On 2019-12-09 12:08 a.m., Ed Greshko wrote:
On 2019-12-09 12:31, Eddie G. O'Connor Jr. wrote:
Ok.....so I'm just gonna ask, because I've noticed something. There was a time I could update my machine (Lenovo ThinkPad T-430 / T-420 laptops.) that wouldn't take long and I'd be able to continue to use my machines for hours until I was ready to either reboot, shutdown, etc. Is it me?...or has recently Fedora started to behave like Windows?....in the fact that now when I do updates?....I HAVE to reboot my machine!!!???? I thought the whole premise of moving away from having to reboot for each and every update, patch, and fix was one of the major reasons some people LEFT Windows to BEGIN WITH!? Is this going to be the "norm"?.....is it because Microsoft has integrated themselves within the Open Source community that now.....the community is starting to behave like WINDOWS!?.....because if so?...I may have to start looking for another distro. The days of me having to reboot just because the SYSTEM wants me to?......SHOULD have ended with the cessation of my usage of
Microsoft Windows.
I assume GNOME is your desktop, yes?
Why not just update from the command line? "dnf update". Then you can decide if you'd like to reboot.

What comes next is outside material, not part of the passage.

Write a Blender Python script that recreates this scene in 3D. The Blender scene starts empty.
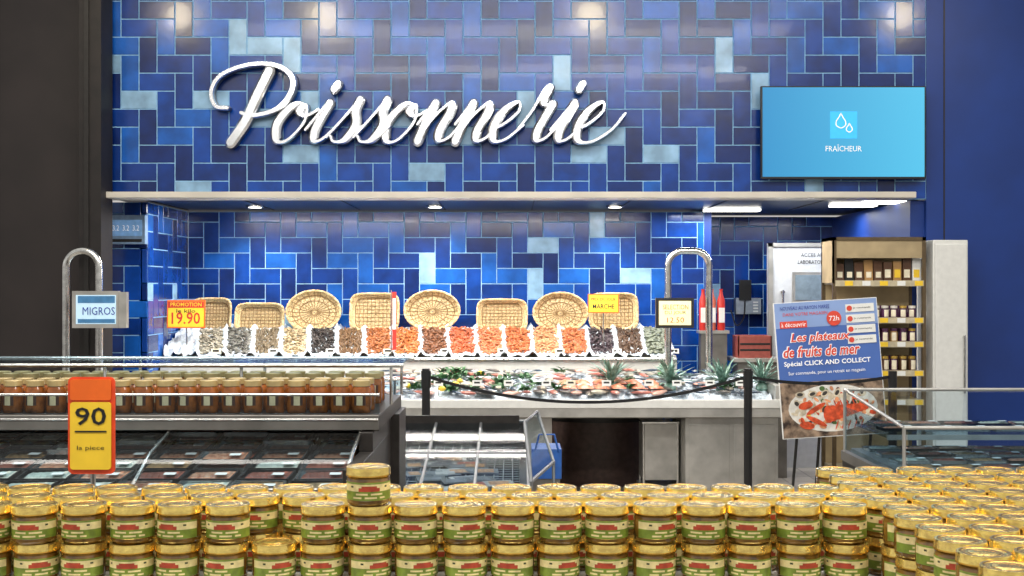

Eddie, I agree fully. 99% of the updates do not require a reboot. The
only exception that I can think of is a breaking API change, and those
should not exist in a given release. Indeed, Ubuntu explicitly
guarantees that a breaking change will not happen until the next
release, and they use a backport repo section in order to stop breaking
changes from happening.
I have had a Firefox issue after update twice in the past, and I assume
that would be because Mozilla broke their API between versions, but
that's about it. However, most packages follow semantic versioning
rules, and a breaking API change always requires a major version number
shift. Its almost trivial for the updater to check for a major version
shift in a package that is running, and flag that a reboot is required
only in that situation. And even then, unless its the kernel, it should
require a user logout/login instead of a reboot.
The bogus Gnome requirement to reboot is IMHO based upon faulty
thinking, and needs to be corrected.